Does Court Have Jusrisdiction If the Appellant Failed to Name a Certain Party In the Notice of Appeal ?

In Moenning v. Commonwealth Edison, 134 Ill. App. 3d 468, 481 N.E.2d 36, 89 Ill. Dec. 684 (1985), the appellant sought to appeal a decision of the Illinois Commerce Commission (ICC) to the circuit court. The appellant, however, failed to name the ICC as a party in its notice of appeal. The circuit court found that it lacked jurisdiction to entertain the appeal. On appeal, the Moenning court was asked to consider whether the failure to name the ICC in the caption of the notice of appeal was a jurisdictional defect. The court noted that the relevant statute, section 68 of the Public Utilities Act (Ill. Rev. Stat. 1981, ch. 111 2/3, par. 72), set forth the requirements to perfect an appeal to the circuit court; it did not, however, address the specific issue of what parties were required to be named in the caption. The Moenning court found that "in the absence of any specific directive in section 68, the appellant could reasonably infer that the ICC did not need to be named in the caption because decisions on orders by the ICC do not come under the Administrative Review Act." Moenning, 134 Ill. App. 3d at 470-71. In vacating the circuit court's dismissal order, the court further stated as follows: "There is no reason, and no support in rule, statute, or caselaw, why we should read a jurisdictional requirement like captioning into the statute. To do so would promote form over substance and defeat an otherwise valid notice of appeal.

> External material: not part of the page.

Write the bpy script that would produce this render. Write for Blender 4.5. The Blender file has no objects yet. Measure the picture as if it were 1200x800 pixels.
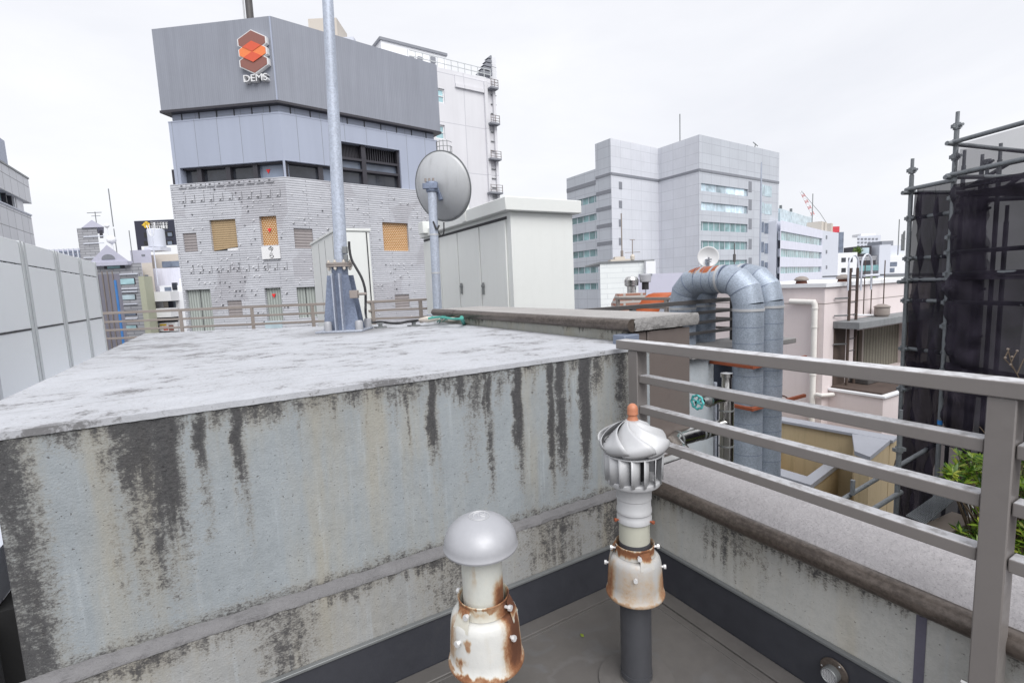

In fact, to read such a requirement into the statute would be contrary to the explicit language, of section 68, which confers jurisdiction on the circuit court provided that certain steps are taken, which they were in this case. The purpose of section 68 is to insure that the parties receive timely notice; this was done here, and there is no showing that the ICC was prejudiced in any way." Moenning, 134 Ill. App. 3d at 471-72. The court also considered the ICC's argument that it was a necessary party to the action. It stated that, even assuming arguendo that the ICC was a necessary party, the trial court erred in dismissing the appeal because the failure to join an indispensable party does not deprive a court of its jurisdiction over parties that are properly before it. Moenning, 134 Ill. App. 3d at 472.